足利市川崎町の薬師寺に安置される栃木県指定有形文化財「木造薬師如来坐像」の修繕作業が開始された。平安後期から鎌倉前期の作とされる同坐像を後世まで守り伝えていくことが目的。6月17日には修繕のための搬出が行われた。修繕により、具体的な制作年や作者が分かる可能性もあり、今後の進行状況が注目される。修繕期間はおよそ10カ月で来年4月に開眼法要を行う予定。
1190年の同寺。当時、同地域を治めていた小野寺氏が創建した真言宗の寺院で、同坐像は開山当初の本尊とされている。1983年に有形文化財(彫刻)として県指定された。座高は49㌢、肩幅24㌢。表情などに平安末期から鎌倉前期作の特徴があるという。江戸時代に台座、光背などが作られ、あわせて修繕、彩色などが施され、現在に至っているという。
彩色の剥がれや左手の一部欠損など経年劣化が見られることから3年ほど前に、東京国立博物館で調査を行ったところ、1000年以上前のヒノキ材で作られていることや内部にも傷みがあることが分かり、今回修繕実施を決断した。
修繕にあたっての費用は県、足利市民文化財団の補助を受けるほか、「お薬師さん修繕プロジェクト」と銘打ったクラウドファンディングを実施。約3カ月間で全国から約103万円の寄付があった。
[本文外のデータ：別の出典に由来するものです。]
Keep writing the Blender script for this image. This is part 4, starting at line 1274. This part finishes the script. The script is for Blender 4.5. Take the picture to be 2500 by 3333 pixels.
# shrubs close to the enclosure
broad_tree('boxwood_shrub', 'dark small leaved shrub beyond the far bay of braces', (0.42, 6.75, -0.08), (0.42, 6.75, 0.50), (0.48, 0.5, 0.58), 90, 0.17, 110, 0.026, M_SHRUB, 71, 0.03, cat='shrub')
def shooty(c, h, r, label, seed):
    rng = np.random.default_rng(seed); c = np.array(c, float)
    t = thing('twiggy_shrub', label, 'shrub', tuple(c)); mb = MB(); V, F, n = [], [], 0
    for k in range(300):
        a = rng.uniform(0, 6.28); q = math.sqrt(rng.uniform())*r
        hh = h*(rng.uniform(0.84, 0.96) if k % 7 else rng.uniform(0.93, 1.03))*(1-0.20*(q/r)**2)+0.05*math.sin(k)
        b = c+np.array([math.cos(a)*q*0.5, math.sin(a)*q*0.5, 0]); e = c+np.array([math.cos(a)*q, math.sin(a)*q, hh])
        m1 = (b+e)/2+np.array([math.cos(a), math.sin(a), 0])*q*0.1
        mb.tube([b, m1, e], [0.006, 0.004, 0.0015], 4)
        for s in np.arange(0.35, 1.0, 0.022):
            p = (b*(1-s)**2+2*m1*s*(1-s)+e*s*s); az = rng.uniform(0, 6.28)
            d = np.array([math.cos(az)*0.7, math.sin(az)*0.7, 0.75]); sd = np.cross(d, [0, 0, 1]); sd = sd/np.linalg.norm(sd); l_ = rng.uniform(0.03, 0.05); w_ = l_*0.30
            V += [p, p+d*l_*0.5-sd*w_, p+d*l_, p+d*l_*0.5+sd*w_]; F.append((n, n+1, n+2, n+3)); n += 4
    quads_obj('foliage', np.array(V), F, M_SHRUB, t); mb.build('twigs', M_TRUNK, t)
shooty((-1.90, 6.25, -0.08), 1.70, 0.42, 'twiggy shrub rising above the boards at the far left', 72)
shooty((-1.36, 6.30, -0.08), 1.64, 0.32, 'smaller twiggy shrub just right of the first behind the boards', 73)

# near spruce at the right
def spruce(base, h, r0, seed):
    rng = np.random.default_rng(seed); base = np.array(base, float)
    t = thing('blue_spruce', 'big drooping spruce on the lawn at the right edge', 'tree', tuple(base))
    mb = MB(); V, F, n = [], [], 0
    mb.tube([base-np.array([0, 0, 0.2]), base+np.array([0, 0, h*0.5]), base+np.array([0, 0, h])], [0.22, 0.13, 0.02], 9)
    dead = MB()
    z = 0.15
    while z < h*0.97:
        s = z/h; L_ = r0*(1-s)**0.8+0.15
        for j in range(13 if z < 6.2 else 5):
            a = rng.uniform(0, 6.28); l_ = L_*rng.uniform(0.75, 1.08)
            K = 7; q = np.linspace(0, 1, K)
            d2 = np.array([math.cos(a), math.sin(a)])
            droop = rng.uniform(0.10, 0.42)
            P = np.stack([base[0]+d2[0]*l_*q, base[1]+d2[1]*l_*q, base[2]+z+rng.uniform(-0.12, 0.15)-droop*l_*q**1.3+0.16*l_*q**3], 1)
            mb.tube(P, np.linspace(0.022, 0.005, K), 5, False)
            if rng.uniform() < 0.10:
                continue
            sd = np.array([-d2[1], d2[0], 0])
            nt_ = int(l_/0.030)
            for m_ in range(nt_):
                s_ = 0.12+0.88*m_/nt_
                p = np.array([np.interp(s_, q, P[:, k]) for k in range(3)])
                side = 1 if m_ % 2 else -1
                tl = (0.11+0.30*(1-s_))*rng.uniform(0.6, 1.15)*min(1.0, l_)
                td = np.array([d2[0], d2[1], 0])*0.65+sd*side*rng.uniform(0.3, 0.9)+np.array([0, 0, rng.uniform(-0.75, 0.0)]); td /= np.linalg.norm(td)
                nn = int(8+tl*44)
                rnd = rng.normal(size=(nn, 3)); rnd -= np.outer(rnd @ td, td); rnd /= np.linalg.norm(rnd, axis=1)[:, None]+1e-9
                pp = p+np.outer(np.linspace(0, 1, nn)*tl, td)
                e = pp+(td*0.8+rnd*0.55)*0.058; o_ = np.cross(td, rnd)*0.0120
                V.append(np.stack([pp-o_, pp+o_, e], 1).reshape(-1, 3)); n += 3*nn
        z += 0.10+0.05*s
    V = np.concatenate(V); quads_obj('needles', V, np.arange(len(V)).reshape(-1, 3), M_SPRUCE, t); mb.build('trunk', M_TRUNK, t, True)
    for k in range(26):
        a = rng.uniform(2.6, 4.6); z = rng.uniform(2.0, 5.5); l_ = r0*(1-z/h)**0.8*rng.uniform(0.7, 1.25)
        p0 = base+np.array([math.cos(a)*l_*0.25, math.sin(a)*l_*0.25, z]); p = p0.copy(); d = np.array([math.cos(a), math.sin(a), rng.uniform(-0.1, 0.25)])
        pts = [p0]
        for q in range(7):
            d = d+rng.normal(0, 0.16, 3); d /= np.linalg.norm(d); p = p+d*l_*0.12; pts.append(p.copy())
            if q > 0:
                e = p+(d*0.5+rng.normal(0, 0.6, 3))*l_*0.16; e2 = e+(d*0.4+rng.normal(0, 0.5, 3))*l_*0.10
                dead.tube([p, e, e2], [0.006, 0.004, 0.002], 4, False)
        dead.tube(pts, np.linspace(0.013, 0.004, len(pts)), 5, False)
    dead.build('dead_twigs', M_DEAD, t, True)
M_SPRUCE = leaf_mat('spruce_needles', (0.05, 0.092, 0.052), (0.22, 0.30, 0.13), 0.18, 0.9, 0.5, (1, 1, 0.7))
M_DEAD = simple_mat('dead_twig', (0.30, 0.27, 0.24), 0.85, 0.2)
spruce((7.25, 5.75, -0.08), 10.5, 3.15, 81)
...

17日の搬出では、市文化財専門委員で文星芸術大教授の大澤慶子さんと同寺・石川将隆住職(48)の立ち合いのもと、修繕を担当する東京の明古堂・明珍素也代表(56)がCT調査の画像を見ながら、どのように修繕していくか最終確認。
欠損部分や内部の補修、江戸時代の彩色の除去などを行いながら、修繕はできるたけ制作された当時の姿にすることなどを確認。修繕にあたっては坐像の底板を外すことから、制作年や作者名が記されている可能性はゼロではないという。
石川住職は「クラウドファンディングのアドバイスをはじめさまざまな方の協力をいただいた」とし、「全国から寄付をいただき、日本の古い文化を守っていきたいと思っている方がたくさんいらっしゃることが分かり、本当にありがたいです」と話していた。